There will also be a ribbon cutting, a snow cone stand, food, music from JoGo Project, and a basketball tournament for teenagers, a county spokesperson tells ARLnow.
“Due to the projected weather forecast on Saturday with high temperatures in the mid-90s, a water fill station will be set up at the event with cold, filtered water,” the spokesperson noted.
The Shirlington Dog Park parking lot on the 2700 block of S. Oakland Street will be closed during the event, but the dog park itself will remain open.
A lengthy design and construction process resulted in a major renovation of the park, which first opened to the public in 1944. Approximately $15.5 million was spent to completely redo the park.
More than two acres were added along with an updated, ADA-accessible playground that now has age-separated areas. The new restrooms are all-gender, in keeping with a county ordinance, and moved to the front of the park. The picnic shelter has a sustainable, green roof, which is next to renovated basketball and tennis courts.

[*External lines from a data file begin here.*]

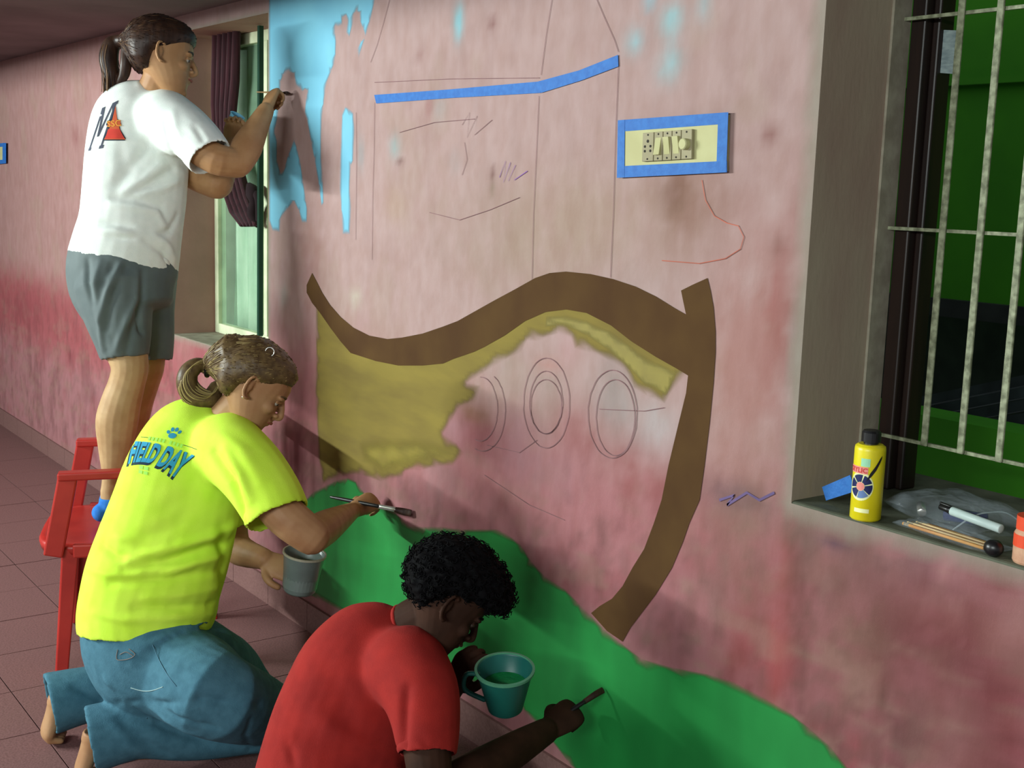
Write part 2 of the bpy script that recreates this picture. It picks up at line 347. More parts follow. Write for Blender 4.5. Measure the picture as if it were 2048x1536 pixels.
BL = [  # stains, touch-ups and a painted cast shadow: pixel u, v, radius in m (x, z), colour, strength
 (1372, 412, .10, .085, (150, 100, 78), .75), (1345, 395, .05, .05, (120, 78, 66), .5), (1400, 290, .06, .06, (168, 126, 104), .3),
 (917, 42, .022, .045, (150, 214, 226), .9), (1345, 40, .035, .035, (176, 214, 220), .95), (1267, 82, .028, .028, (176, 210, 218), .9), (1340, 128, .035, .035, (176, 210, 216), .9), (1410, 12, .02, .03, (176, 206, 214), .6), (1298, 3, .02, .02, (160, 206, 220), .6),
 (790, 293, .03, .03, (166, 204, 206), .7), (880, 218, .03, .03, (190, 186, 184), .5), (722, 310, .02, .05, (170, 180, 184), .5), (910, 325, .03, .03, (184, 180, 180), .5), (712, 594, .03, .03, (222, 212, 196), .8), (790, 410, .06, .05, (206, 176, 158), .6),
 (985, 348, .012, .02, (120, 70, 66), .8), (985, 46, .015, .015, (150, 100, 96), .7), (840, 115, .02, .02, (150, 96, 92), .6), (858, 213, .02, .03, (178, 118, 118), .5), (800, 325, .02, .01, (120, 74, 70), .7), (1540, 270, .02, .02, (150, 96, 90), .7), (1558, 492, .02, .02, (120, 100, 88), .5), (985, 378, .012, .018, (130, 116, 84), .6),
 (1180, 430, .28, .10, (190, 164, 142), .55), (960, 480, .22, .14, (186, 160, 146), .5), (1100, 500, .2, .09, (188, 162, 142), .4), (1280, 610, .14, .08, (190, 168, 160), .5), (1230, 815, .085, .10, (176, 168, 164), .7), (1094, 812, .07, .09, (178, 166, 154), .6), (1310, 860, .06, .06, (206, 200, 200), .75), (1020, 770, .12, .08, (180, 164, 150), .5), (1140, 700, .05, .05, (214, 170, 170), .6), (905, 858, .05, .04, (204, 154, 160), .7), (1030, 860, .09, .07, (200, 150, 158), .5), (950, 830, .06, .03, (150, 106, 64), .6),
 (960, 870, .08, .04, (168, 84, 96), .5), (1150, 860, .14, .07, (172, 96, 98), .5), (1270, 950, .14, .08, (178, 84, 88), .5), (1000, 1000, .18, .05, (176, 118, 118), .5), (870, 940, .09, .08, (196, 150, 152), .5), (1080, 940, .16, .06, (196, 146, 152), .55),
 (1600, 700, .04, .25, (150, 142, 128), .6), (1605, 880, .03, .12, (148, 138, 128), .6), (1590, 690, .02, .09, (150, 186, 190), .5), (1500, 700, .10, .25, (186, 112, 104), .45), (1570, 620, .05, .22, (170, 90, 84), .55), (1460, 800, .09, .2, (192, 140, 130), .5), (1480, 995, .10, .03, (112, 84, 96), .55), (1350, 650, .07, .06, (196, 160, 156), .4),
 (1500, 1130, .06, .15, (150, 118, 100), .55), (1560, 1240, .035, .26, (196, 96, 94), .6), (1590, 1150, .03, .12, (110, 66, 58), .55), (1620, 1060, .14, .045, (140, 118, 106), .6), (1670, 1090, .03, .012, (90, 72, 100), .7), (1750, 1170, .13, .12, (128, 88, 86), .5), (1850, 1150, .12, .06, (120, 78, 96), .4), (1900, 1230, .15, .06, (168, 96, 92), .4), (1990, 1130, .10, .07, (130, 46, 46), .6), (1700, 1300, .10, .14, (150, 112, 96), .5), (1480, 1300, .05, .1, (168, 76, 78), .6), (1900, 1320, .14, .1, (118, 44, 50), .5), (1990, 1500, .05, .12, (124, 40, 50), .6), (1900, 1470, .08, .10, (168, 116, 112), .5), (1800, 1450, .07, .05, (100, 56, 56), .4), (1430, 1180, .08, .1, (176, 130, 124), .45),
 (140, 205, .06, .05, (206, 160, 160), .8), (150, 270, .05, .05, (160, 92, 92), .6), (140, 710, .05, .04, (120, 50, 56), .7), (300, 780, .15, .04, (120, 60, 64), .5), (60, 620, .3, .12, (170, 84, 92), .5), (400, 710, .12, .06, (184, 88, 98), .6), (590, 900, .14, .16, (120, 56, 66), .55), (560, 990, .08, .1, (120, 60, 70), .4), (568, 590, .03, .04, (170, 168, 160), .6), (620, 540, .1, .2, (168, 96, 92), .35),  # dark blobs beside the kneeling woman paint in the standing woman's shadow
 (1094, 730, .05, .02, (214, 140, 130), .4)]
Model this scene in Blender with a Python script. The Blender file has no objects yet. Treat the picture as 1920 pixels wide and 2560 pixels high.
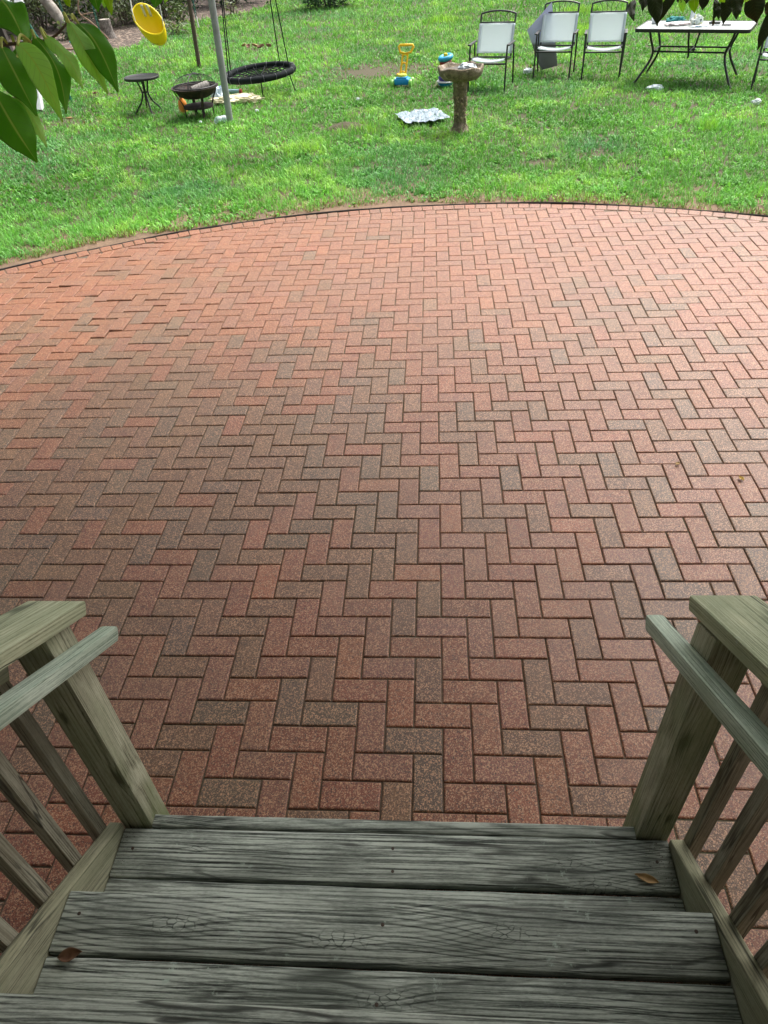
import bpy, bmesh, math, random
import numpy as np
from mathutils import Vector, Matrix, noise as mnoise

random.seed(7)
rng = np.random.default_rng(7)
S = bpy.context.scene
COL = S.collection
R = math.radians
PI = math.pi

# ------------------------------------------------------------------ camera
cam_d = bpy.data.cameras.new("camera")
cam = bpy.data.objects.new("camera", cam_d)
COL.objects.link(cam)
CAM_LOC = Vector((0.3845, -1.0719, 2.2085))
ROT = Matrix(((0.99735541, 0.05093666, -0.0518424),
              (-0.00570292, -0.65626262, -0.754511),
              (-0.07245451, 0.75281128, -0.65423659)))
M3 = Matrix((ROT[0], -ROT[1], -ROT[2])).transposed()
cam.matrix_world = Matrix.Translation(CAM_LOC) @ M3.to_4x4()
cam_d.sensor_fit = 'VERTICAL'
cam_d.sensor_height = 36.0
cam_d.lens = 1756.82 / 2560 * 36.0
cam_d.clip_start = 0.02
cam_d.clip_end = 400
S.camera = cam

# ------------------------------------------------------------------ light
SUN_EL, SUN_AZ = 58, 38            # azimuth measured from +Y towards +X
world = bpy.data.worlds.new("World")
S.world = world
world.use_nodes = True
wn = world.node_tree
bg = wn.nodes["Background"]
sky = wn.nodes.new("ShaderNodeTexSky")
sky.sky_type = 'NISHITA'
sky.sun_disc = False
sky.sun_elevation = R(SUN_EL)
sky.sun_rotation = R(SUN_AZ)
sky.dust_density = 8.0
sky.air_density = 0.7
sky.ozone_density = 1.0
hsv = wn.nodes.new("ShaderNodeHueSaturation")      # overcast: a thin white veil takes the blue out of the sky
hsv.inputs['Saturation'].default_value = 0.4
wn.links.new(sky.outputs[0], hsv.inputs['Color'])
wn.links.new(hsv.outputs[0], bg.inputs[0])
bg.inputs[1].default_value = 0.13
sun_d = bpy.data.lights.new("sun", 'SUN')
sun_d.energy = 1.05
sun_d.angle = R(16)
sun_d.color = (1.0, 0.965, 0.92)
sun = bpy.data.objects.new("sun", sun_d)
COL.objects.link(sun)
az = R(SUN_AZ)
to_sun = Vector((math.sin(az) * math.cos(R(SUN_EL)), math.cos(az) * math.cos(R(SUN_EL)), math.sin(R(SUN_EL))))
sun.rotation_euler = to_sun.to_track_quat('Z', 'Y').to_euler()
sun.location = (3, 6, 9)
S.view_settings.view_transform = 'Standard'
S.view_settings.look = 'None'
S.view_settings.gamma = 1.0
S.view_settings.exposure = 1.42

# ------------------------------------------------------------------ helpers
class MB:
    def __init__(s):
        s.v, s.f = [], []
    def add(s, vs, fs):
        o = len(s.v)
        s.v += [tuple(p) for p in vs]
        s.f += [tuple(i + o for i in f) for f in fs]
        return s
    def box(s, c, size, rot=None, bev=0.0):
        bm = bmesh.new()
        bmesh.ops.create_cube(bm, size=1)
        bmesh.ops.scale(bm, vec=size, verts=bm.verts)
        if bev:
            bmesh.ops.bevel(bm, geom=list(bm.edges), offset=bev, segments=2, affect='EDGES', profile=0.6)
        if rot is not None:
            bmesh.ops.rotate(bm, matrix=rot.to_3x3(), verts=bm.verts)
        bmesh.ops.translate(bm, vec=c, verts=bm.verts)
        bm.verts.index_update()
        s.add([v.co[:] for v in bm.verts], [[v.index for v in f.verts] for f in bm.faces])
        bm.free()
        return s
    def tube(s, pts, r, n=8, closed=False, caps=True):
        pts = [Vector(p) for p in pts]
        m = len(pts)
        rs = r if isinstance(r, (list, tuple)) else [r] * m
        vs, fs = [], []
        up = None
        for i, p in enumerate(pts):
            if closed:
                t = (pts[(i + 1) % m] - pts[i - 1])
            else:
                t = pts[min(i + 1, m - 1)] - pts[max(i - 1, 0)]
            t.normalize()
            if up is None:
                up = Vector((0, 0, 1)) if abs(t.z) < 0.9 else Vector((0, 1, 0))
            a = up - t * up.dot(t)
            if a.length < 1e-5:
                a = t.orthogonal()
            a.normalize()
            up = a
            b = t.cross(a)
            for k in range(n):
                an = 2 * PI * k / n
                vs.append(p + (a * math.cos(an) + b * math.sin(an)) * rs[i])
        mm = m if closed else m - 1
        for i in range(mm):
            j = (i + 1) % m
            for k in range(n):
                l = (k + 1) % n
                fs.append((i * n + k, i * n + l, j * n + l, j * n + k))
        if caps and not closed:
            fs.append(tuple(range(n - 1, -1, -1)))
            fs.append(tuple((m - 1) * n + k for k in range(n)))
        return s.add(vs, fs)
    def lathe(s, prof, n=32, c=(0, 0, 0), fn=None):
        vs, fs = [], []
        m = len(prof)
        for i, (r, z) in enumerate(prof):
            for k in range(n):
                a = 2 * PI * k / n
                rr, zz = (r, z) if fn is None else fn(r, z, a, i)
                vs.append((c[0] + rr * math.cos(a), c[1] + rr * math.sin(a), c[2] + zz))
        for i in range(m - 1):
            for k in range(n):
                l = (k + 1) % n
                fs.append((i * n + k, i * n + l, (i + 1) * n + l, (i + 1) * n + k))
        if prof[0][0] > 1e-4:
            fs.append(tuple(range(n - 1, -1, -1)))
        if prof[-1][0] > 1e-4:
            fs.append(tuple((m - 1) * n + k for k in range(n)))
        return s.add(vs, fs)
    def grid(s, fn, nu, nv, closed_u=False):
        vs = [fn(i / (nu - 1 if not closed_u else nu), j / (nv - 1)) for j in range(nv) for i in range(nu)]
        fs = []
        for j in range(nv - 1):
            for i in range(nu if closed_u else nu - 1):
                k = (i + 1) % nu
                fs.append((j * nu + i, j * nu + k, (j + 1) * nu + k, (j + 1) * nu + i))
        return s.add(vs, fs)
    def build(s, name, mat, parent=None, smooth=True, solid=0.0, sub=0):
        me = bpy.data.meshes.new(name)
        me.from_pydata(s.v, [], s.f)
        me.update()
        if mat:
            me.materials.append(mat)
        if smooth:
            me.polygons.foreach_set('use_smooth', [True] * len(me.polygons))
            try:
                me.set_sharp_from_angle(angle=R(40))
            except Exception:
                pass
        o = bpy.data.objects.new(name, me)
        COL.objects.link(o)
        if parent:
            o.parent = parent
        if solid:
            m = o.modifiers.new("solid", 'SOLIDIFY'); m.thickness = solid; m.offset = 0
        if sub:
            m = o.modifiers.new("sub", 'SUBSURF'); m.levels = sub; m.render_levels = sub
        return o

def tag(o, label, cat, group=None, kind=None):
    if label: o['label'] = label
    if cat: o['category'] = cat
    if group: o['group'] = group
    if kind: o['kind'] = kind
    return o
def thing(name, loc, label, cat, rz=0, group=None):
    o = bpy.data.objects.new(name, None)
    o.empty_display_size = 0.1
    COL.objects.link(o)
    o.location = loc
    o.rotation_euler = (0, 0, rz)
    return tag(o, label, cat, group)
def copy_tree(o, parent=None):
    c = o.copy()
    COL.objects.link(c)
    c.parent = parent
    for ch in list(o.children):
        copy_tree(ch, c)
    return c
def setting(o):
    o['kind'] = 'structure'
    return o
def cat(pts, n=6):
    """smooth Catmull-Rom path through pts"""
    p = [Vector(q) for q in pts]
    p = [p[0] * 2 - p[1]] + p + [p[-1] * 2 - p[-2]]
    out = []
    for i in range(1, len(p) - 2):
        for k in range(n):
            t = k / n
            a, b, c, d = p[i - 1], p[i], p[i + 1], p[i + 2]
            out.append(0.5 * ((2 * b) + (c - a) * t + (2 * a - 5 * b + 4 * c - d) * t * t + (3 * b - a - 3 * c + d) * t ** 3))
    out.append(p[-2])
    return out

# node helper ---------------------------------------------------------------
class NT:
    def __init__(s, name):
        s.m = bpy.data.materials.new(name)
        s.m.use_nodes = True
        s.t = s.m.node_tree
        s.p = s.t.nodes["Principled BSDF"]
        s.out = s.t.nodes["Material Output"]
    def n(s, typ, **kw):
        x = s.t.nodes.new("ShaderNode" + typ)
        for k, v in kw.items():
            setattr(x, k, v)
        return x
    def l(s, a, b):
        if isinstance(a, (int, float)):
            b.default_value = a
        elif isinstance(a, (tuple, list)):
            b.default_value = a
        else:
            s.t.links.new(a, b)
    def math(s, op, a, b=0.0, c=0.0):
        x = s.n("Math", operation=op)
        s.l(a, x.inputs[0]); s.l(b, x.inputs[1]); s.l(c, x.inputs[2])
        return x.outputs[0]
    def mix(s, f, a, b, blend='MIX'):
        x = s.n("Mix", data_type='RGBA', blend_type=blend)
        s.l(f, x.inputs[0])
        for q, i in ((a, 6), (b, 7)):
            if isinstance(q, (tuple, list)) and len(q) == 3:
                q = tuple(q) + (1,)
            s.l(q, x.inputs[i])
        return x.outputs[2]
    def comb(s, x_, y_, z_):
        x = s.n("CombineXYZ")
        s.l(x_, x.inputs[0]); s.l(y_, x.inputs[1]); s.l(z_, x.inputs[2])
        return x.outputs[0]
    def noise(s, vec, scale=5, detail=3, rough=0.55, out=0):
        x = s.n("TexNoise")
        if vec is not None: s.l(vec, x.inputs['Vector'])
        x.inputs['Scale'].default_value = scale
        x.inputs['Detail'].default_value = detail
        x.inputs['Roughness'].default_value = rough
        return x.outputs[out]
    def voro(s, vec, scale, feature='F1', out='Distance', rand=1.0):
        x = s.n("TexVoronoi", feature=feature)
        if vec is not None: s.l(vec, x.inputs['Vector'])
        x.inputs['Scale'].default_value = scale
        x.inputs['Randomness'].default_value = rand
        return x.outputs[out]
    def ramp(s, f, stops, interp='LINEAR'):
        x = s.n("ValToRGB")
        x.color_ramp.interpolation = interp
        e = x.color_ramp.elements
        while len(e) < len(stops): e.new(0.5)
        for q, (p, c) in zip(e, stops):
            q.position = p
            q.color = (c, c, c, 1) if isinstance(c, (int, float)) else (tuple(c) + (1,))
        s.l(f, x.inputs[0])
        return x.outputs[0]
    def obj(s):
        return s.n("TexCoord").outputs['Object']
    def geo(s):
        return s.n("NewGeometry").outputs['Position']
    def sep(s, v):
        x = s.n("SeparateXYZ"); s.l(v, x.inputs[0])
        return x.outputs
    def rand(s):
        return s.n("ObjectInfo").outputs['Random']
    def bump(s, h, strength=0.3, dist=0.003):
        x = s.n("Bump")
        x.inputs['Strength'].default_value = strength
        x.inputs['Distance'].default_value = dist
        s.l(h, x.inputs['Height'])
        s.l(x.outputs[0], s.p.inputs['Normal'])
    def set(s, **kw):
        for k, v in kw.items():
            k = k.replace('_', ' ')
            s.l(v if not (isinstance(v, (tuple, list)) and len(v) == 3) else tuple(v) + (1,), s.p.inputs[k])
        return s.m

def plain(name, c1, c2=None, scale=12, rough=0.6, metal=0.0, bump=0.0, bscale=60, spec=0.5, dist=0.002):
    t = NT(name)
    v = t.obj()
    c2 = c2 or tuple(q * 0.72 for q in c1)
    f = t.ramp(t.noise(v, scale, 4), [(0.3, 0.0), (0.7, 1.0)])
    t.set(Base_Color=t.mix(f, c1, c2), Metallic=metal)
    t.p.inputs['Specular IOR Level'].default_value = spec
    rr = t.math('MULTIPLY_ADD', t.noise(v, scale * 2.3, 2), 0.2, rough - 0.1)
    t.l(rr, t.p.inputs['Roughness'])
    if bump:
        t.bump(t.noise(v, bscale, 5, 0.6), bump, dist)
    return t.m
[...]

The two baseball diamonds were moved out of the Four Mile Run floodplain and have new efficient LED lights. The fields are also now named after two long-time community stalwarts, Ernest Johnson and Robert Winkler.
The diamonds will also display pennants of historic Green Valley teams, designed in collaboration with the civic association, that played at the park over the last 70 years.
Along the sidewalks near the diamonds is a history walk, embedded with plaques marking significant moments in the park’s and neighborhood’s history.
There’s a new site-specific work of public art in the western portion of the park. Wheelhouse is a stainless steel multi-sectioned pavilion that “explores the industrial history of the Jennie Dean Park site through the lens of the great American pastime — baseball.”
The park is named after Jennie Serepta Dean, a formerly enslaved woman who opened the Manassas Industrial School for Colored Youth in the late 19th century.
It was initially set to reopen late last year, but permitting delays pushed it back a few months.